• [WORK TO DO]
Pictures stay out of this copy, which runs from the first line of the material through the line containing "COL = sc.collection".
★ ★ ★ ★ ★
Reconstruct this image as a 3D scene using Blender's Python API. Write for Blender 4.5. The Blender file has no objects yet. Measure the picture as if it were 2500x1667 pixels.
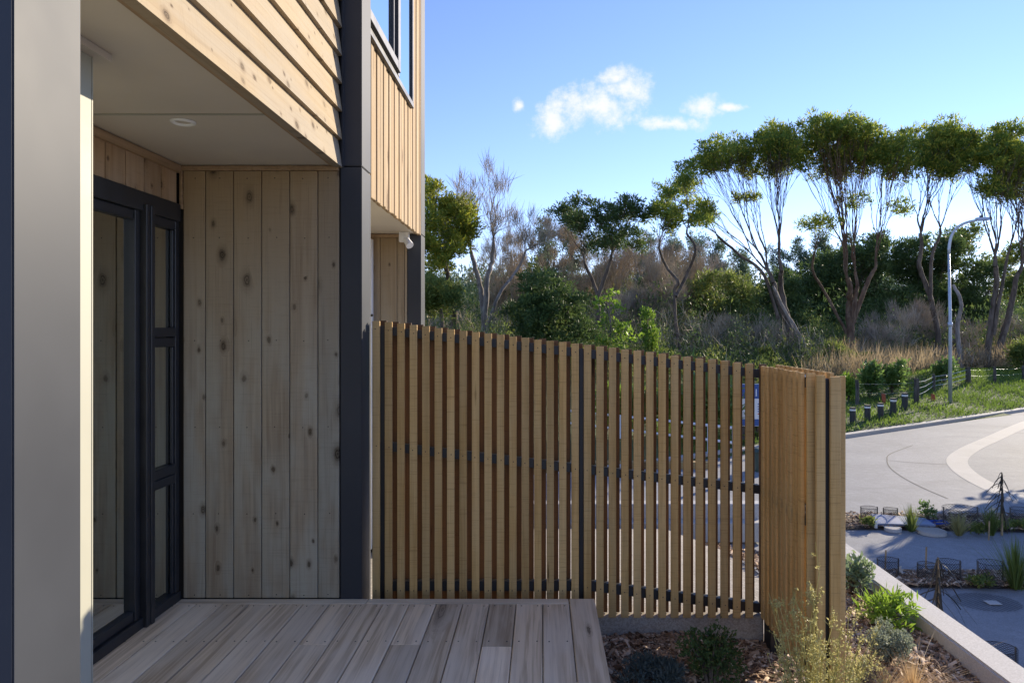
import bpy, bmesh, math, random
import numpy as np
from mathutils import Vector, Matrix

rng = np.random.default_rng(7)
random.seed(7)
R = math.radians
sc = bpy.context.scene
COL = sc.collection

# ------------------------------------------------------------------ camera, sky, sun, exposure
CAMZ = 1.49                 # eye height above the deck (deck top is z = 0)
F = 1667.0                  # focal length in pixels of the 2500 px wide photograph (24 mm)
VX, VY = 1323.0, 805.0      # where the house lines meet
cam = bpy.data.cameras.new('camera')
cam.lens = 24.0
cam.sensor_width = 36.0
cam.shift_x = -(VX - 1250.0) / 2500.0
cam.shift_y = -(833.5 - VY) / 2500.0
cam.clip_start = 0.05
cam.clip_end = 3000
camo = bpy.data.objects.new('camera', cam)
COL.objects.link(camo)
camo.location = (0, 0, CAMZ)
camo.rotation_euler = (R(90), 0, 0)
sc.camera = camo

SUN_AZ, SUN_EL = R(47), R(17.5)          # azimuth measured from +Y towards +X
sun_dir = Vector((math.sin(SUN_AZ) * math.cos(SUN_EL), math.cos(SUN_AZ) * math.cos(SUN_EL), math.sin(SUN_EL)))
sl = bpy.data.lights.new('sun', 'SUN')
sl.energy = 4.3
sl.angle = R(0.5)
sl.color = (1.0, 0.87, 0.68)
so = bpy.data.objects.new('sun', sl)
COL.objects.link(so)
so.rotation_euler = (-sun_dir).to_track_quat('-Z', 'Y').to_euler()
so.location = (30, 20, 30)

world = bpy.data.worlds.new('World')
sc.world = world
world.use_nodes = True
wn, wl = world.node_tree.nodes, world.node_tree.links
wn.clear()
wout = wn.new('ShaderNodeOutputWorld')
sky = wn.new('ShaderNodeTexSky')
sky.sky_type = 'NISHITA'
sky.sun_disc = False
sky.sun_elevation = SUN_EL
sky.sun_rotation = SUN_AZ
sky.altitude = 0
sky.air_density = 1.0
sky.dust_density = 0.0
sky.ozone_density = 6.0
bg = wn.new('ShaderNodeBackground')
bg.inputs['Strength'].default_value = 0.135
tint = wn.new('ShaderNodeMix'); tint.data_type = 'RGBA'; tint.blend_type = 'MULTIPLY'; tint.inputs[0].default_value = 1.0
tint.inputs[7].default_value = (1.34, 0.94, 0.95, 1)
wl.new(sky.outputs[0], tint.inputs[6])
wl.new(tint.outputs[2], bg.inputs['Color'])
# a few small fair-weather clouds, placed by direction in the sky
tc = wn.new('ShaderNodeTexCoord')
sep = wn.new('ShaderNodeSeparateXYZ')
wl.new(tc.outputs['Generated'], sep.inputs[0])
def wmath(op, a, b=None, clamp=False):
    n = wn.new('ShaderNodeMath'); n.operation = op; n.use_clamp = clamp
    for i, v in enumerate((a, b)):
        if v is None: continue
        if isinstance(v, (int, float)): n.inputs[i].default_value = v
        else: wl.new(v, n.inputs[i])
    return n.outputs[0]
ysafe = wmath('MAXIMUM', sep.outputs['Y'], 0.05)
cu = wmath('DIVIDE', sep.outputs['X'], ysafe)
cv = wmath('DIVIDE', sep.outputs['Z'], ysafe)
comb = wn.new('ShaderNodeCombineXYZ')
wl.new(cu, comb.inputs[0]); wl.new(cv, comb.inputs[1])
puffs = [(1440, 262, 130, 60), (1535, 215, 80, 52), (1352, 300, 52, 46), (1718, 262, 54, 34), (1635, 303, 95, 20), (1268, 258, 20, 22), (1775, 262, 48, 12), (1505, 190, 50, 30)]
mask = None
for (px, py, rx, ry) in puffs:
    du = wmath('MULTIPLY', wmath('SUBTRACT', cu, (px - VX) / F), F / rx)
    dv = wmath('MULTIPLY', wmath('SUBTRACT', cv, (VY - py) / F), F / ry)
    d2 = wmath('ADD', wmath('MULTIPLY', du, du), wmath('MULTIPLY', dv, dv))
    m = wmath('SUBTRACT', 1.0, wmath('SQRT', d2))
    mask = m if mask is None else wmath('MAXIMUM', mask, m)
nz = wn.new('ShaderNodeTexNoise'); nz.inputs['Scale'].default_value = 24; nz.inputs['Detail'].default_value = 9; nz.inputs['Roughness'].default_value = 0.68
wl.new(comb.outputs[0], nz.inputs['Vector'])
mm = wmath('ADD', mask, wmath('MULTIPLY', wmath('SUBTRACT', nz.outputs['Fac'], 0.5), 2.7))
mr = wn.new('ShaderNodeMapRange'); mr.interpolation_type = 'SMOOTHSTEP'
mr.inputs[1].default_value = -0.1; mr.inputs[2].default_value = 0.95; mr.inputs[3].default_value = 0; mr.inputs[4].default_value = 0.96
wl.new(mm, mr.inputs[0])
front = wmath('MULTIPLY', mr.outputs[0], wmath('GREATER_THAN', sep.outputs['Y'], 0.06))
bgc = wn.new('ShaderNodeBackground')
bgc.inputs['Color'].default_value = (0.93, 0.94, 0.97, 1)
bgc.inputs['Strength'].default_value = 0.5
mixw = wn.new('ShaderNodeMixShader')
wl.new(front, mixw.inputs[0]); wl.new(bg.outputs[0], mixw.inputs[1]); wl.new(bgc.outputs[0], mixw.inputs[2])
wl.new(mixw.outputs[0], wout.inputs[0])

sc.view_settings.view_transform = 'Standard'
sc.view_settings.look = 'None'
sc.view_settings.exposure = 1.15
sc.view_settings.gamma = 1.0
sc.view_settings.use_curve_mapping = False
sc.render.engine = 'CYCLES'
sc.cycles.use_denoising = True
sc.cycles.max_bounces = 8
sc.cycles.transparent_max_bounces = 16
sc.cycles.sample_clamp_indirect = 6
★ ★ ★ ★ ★
• [RESULT]
Reconstruct this image as a 3D scene using Blender's Python API. Write for Blender 4.5. The Blender file has no objects yet. Measure the picture as if it were 2500x1667 pixels.
import bpy, bmesh, math, random
import numpy as np
from mathutils import Vector, Matrix

rng = np.random.default_rng(7)
random.seed(7)
R = math.radians
sc = bpy.context.scene
COL = sc.collection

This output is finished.